Puedo no poder más y quedarme dormido al llegar al «cuchitril oloroso a telaraña alcanforada», o con los silbidos de José Arcadio, que exhalaban «un vapor pestilente», o al pasear por las calles con el aire denso por el «penetrante olor a pólvora» de su cadáver a pesar de que el cuerpo fue lavado y frotado tres veces con jabón y estropajo, sal y vinagre, ceniza y limón, metido en un tonel de lejía durante seis horas, encerrado herméticamente en un ataúd especial que se reforzó por dentro con planchas de hierro y pernos de acero, «y aun así se percibía el olor en las calles por donde pasó el entierro». El olor del muerto impregnó también el cementerio hasta muchos años después, hasta que los ingenieros de la compañía bananera recubrieron la sepultura con una coraza de hormigón.

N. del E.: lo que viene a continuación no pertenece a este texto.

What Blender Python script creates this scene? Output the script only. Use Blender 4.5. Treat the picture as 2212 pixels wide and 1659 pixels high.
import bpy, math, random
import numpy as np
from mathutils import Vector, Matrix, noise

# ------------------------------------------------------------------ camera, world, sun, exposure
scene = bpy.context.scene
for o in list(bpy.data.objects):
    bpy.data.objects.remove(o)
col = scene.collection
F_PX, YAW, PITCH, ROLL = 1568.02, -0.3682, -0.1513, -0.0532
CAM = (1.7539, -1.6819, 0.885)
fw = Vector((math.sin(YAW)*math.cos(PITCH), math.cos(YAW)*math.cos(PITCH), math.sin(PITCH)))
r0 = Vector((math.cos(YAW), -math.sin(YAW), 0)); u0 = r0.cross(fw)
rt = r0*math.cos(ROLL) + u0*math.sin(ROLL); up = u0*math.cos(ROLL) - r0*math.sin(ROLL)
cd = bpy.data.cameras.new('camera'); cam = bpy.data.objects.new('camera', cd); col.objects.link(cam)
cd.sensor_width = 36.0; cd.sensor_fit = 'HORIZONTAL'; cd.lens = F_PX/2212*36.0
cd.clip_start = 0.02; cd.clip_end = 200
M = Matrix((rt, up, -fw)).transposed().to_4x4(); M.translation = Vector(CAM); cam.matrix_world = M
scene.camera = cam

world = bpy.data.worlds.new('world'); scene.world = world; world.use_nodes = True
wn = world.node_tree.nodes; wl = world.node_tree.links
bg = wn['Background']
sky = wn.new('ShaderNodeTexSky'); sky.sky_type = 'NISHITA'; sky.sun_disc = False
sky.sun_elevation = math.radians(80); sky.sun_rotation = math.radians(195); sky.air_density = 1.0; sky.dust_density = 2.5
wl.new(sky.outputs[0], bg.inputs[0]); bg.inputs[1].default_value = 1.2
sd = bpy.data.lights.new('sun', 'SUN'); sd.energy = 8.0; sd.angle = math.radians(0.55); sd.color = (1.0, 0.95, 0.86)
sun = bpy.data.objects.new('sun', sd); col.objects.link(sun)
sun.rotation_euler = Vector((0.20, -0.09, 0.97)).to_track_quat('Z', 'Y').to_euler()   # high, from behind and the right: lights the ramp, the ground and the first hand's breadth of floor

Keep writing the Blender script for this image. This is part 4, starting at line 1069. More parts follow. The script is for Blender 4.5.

Puedo dormirme en la página en la que huele a «tufo de hongos tiernos» o a «tufo de la sangre seca», o al contemplar cómo regresa Aureliano a casa, «sucio de sudor y polvos, oloroso a rebaños». Es entonces cuando, si me he dormido con el libro abierto, debo cerrarlo y levantarme a abrir la ventana para que entre el aire, y no cuando me encuentro con el «olor a espliego» que siempre precede a Pietro Crespi, ni cuando olfateo el de Remedios, la bella, cuyo olor «seguía torturando a los hombres más allá de la muerte», porque esta atractivísima joven «no exhalaba un aliento de amor, sino un flujo mortal».